»»

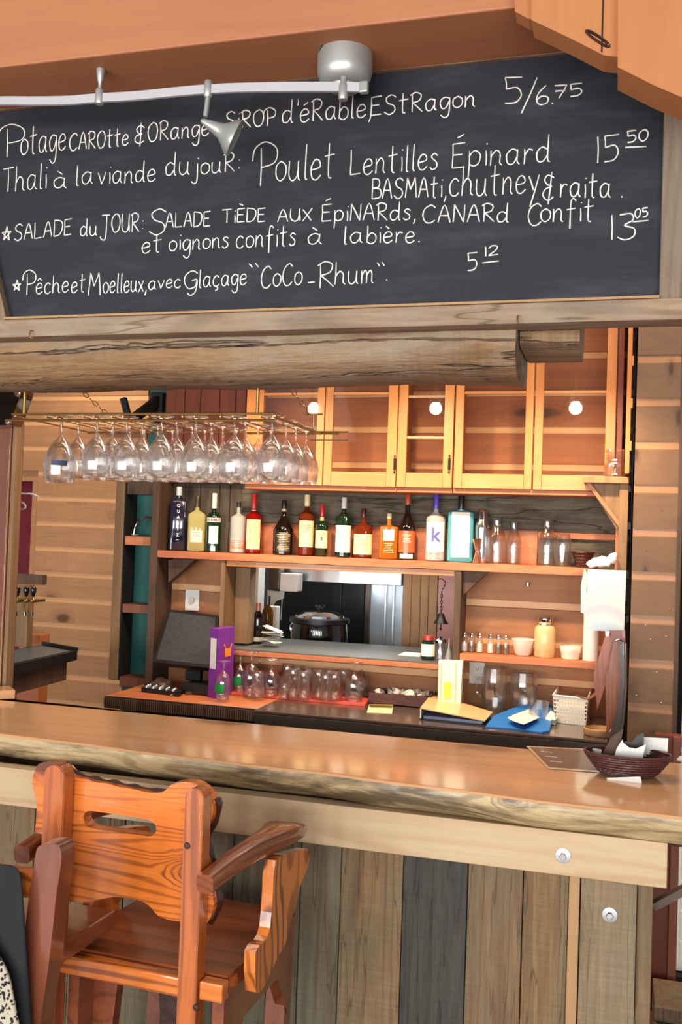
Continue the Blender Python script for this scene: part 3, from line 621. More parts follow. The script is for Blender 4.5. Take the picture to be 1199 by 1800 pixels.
for ln in TXT:
    for (w, x0, y0, x1, y1, cap) in ln:
        mb = MB(); tot = sum(adv(c) for c in w); k = (x1 - x0) / max(tot - 1.2, 1); cur = 0
        dirx, diry = 1.0, (y1 - y0) / (x1 - x0)
        for ch in w:
            wob = rw.uniform(-.25, .25)
            if ch != ' ':
                for st in G[ch].split(';'):
                    P = [tuple(map(float, p.split(','))) for p in st.split()]
                    pts = smooth_path([(a, b, 0) for a, b in P], 4) if len(P) > 2 else [Vector((*P[0], 0)), Vector(((P[0][0] + P[1][0]) / 2 + .15, (P[0][1] + P[1][1]) / 2, 0)), Vector((*P[1], 0))]
                    wp_ = []
                    for v in pts:
                        gx = (cur + v.x) * k; gy = (v.y + wob) * cap / 10
                        wp_.append(pY(x0 + gx + gy * .04, y0 + diry * gx - gy, YB - .0012))
                    rr = [0.0019 * rw.uniform(.75, 1.15) for _ in wp_]
                    mb.tube(wp_, rr, 5)
            cur += adv(ch)
        for v in mb.bm.verts: v.co.y = YB - .0012 + (v.co.y - YB + .0012) * .35
        mb.build('chalk_word', 'chalk', cb, smooth='all', world=True)

# ================================================================== hewn beam
hb = thing('hewn_beam', 'thick hand-hewn log beam under the chalkboard, above the hanging glasses', 'beam', (-.8, 2.4, 2.09))
def hewn(x0, x1, prof, seg, amp, mat='hewn', rs=5, swa=1.0):
    mb = MB(); rn = random.Random(rs); cols = []
    for i in range(seg + 1):
        x = x0 + (x1 - x0) * i / seg
        u = i / seg
        sw = .004 * math.sin(u * 9) + .003 * math.sin(u * 23)
        cols.append([mb.bm.verts.new((x + (rn.uniform(-.004, .004) if 0 < i < seg else 0), y + rn.uniform(-amp, amp), zz + sw * swa + rn.uniform(-amp, amp))) for y, zz in prof])
    n = len(prof)
    for a, b in zip(cols, cols[1:]):
        for k in range(n): mb.bm.faces.new((a[k], a[(k + 1) % n], b[(k + 1) % n], b[k]))
    mb.bm.faces.new(cols[0]); mb.bm.faces.new(cols[-1][::-1])
    return mb
hx1 = X_(906, 620, 2.25)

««

Except for the pictures, reproduce every line exactly.

Continue the Blender Python script for this scene: part 3, from line 621. More parts follow. The script is for Blender 4.5. Take the picture to be 1199 by 1800 pixels.
for ln in TXT:
    for (w, x0, y0, x1, y1, cap) in ln:
        mb = MB(); tot = sum(adv(c) for c in w); k = (x1 - x0) / max(tot - 1.2, 1); cur = 0
        dirx, diry = 1.0, (y1 - y0) / (x1 - x0)
        for ch in w:
            wob = rw.uniform(-.25, .25)
            if ch != ' ':
                for st in G[ch].split(';'):
                    P = [tuple(map(float, p.split(','))) for p in st.split()]
                    pts = smooth_path([(a, b, 0) for a, b in P], 4) if len(P) > 2 else [Vector((*P[0], 0)), Vector(((P[0][0] + P[1][0]) / 2 + .15, (P[0][1] + P[1][1]) / 2, 0)), Vector((*P[1], 0))]
                    wp_ = []
                    for v in pts:
                        gx = (cur + v.x) * k; gy = (v.y + wob) * cap / 10
                        wp_.append(pY(x0 + gx + gy * .04, y0 + diry * gx - gy, YB - .0012))
                    rr = [0.0019 * rw.uniform(.75, 1.15) for _ in wp_]
                    mb.tube(wp_, rr, 5)
            cur += adv(ch)
        for v in mb.bm.verts: v.co.y = YB - .0012 + (v.co.y - YB + .0012) * .35
        mb.build('chalk_word', 'chalk', cb, smooth='all', world=True)

# ================================================================== hewn beam
hb = thing('hewn_beam', 'thick hand-hewn log beam under the chalkboard, above the hanging glasses', 'beam', (-.8, 2.4, 2.09))
def hewn(x0, x1, prof, seg, amp, mat='hewn', rs=5, swa=1.0):
    mb = MB(); rn = random.Random(rs); cols = []
    for i in range(seg + 1):
        x = x0 + (x1 - x0) * i / seg
        u = i / seg
        sw = .004 * math.sin(u * 9) + .003 * math.sin(u * 23)
        cols.append([mb.bm.verts.new((x + (rn.uniform(-.004, .004) if 0 < i < seg else 0), y + rn.uniform(-amp, amp), zz + sw * swa + rn.uniform(-amp, amp))) for y, zz in prof])
    n = len(prof)
    for a, b in zip(cols, cols[1:]):
        for k in range(n): mb.bm.faces.new((a[k], a[(k + 1) % n], b[(k + 1) % n], b[k]))
    mb.bm.faces.new(cols[0]); mb.bm.faces.new(cols[-1][::-1])
    return mb
hx1 = X_(906, 620, 2.25)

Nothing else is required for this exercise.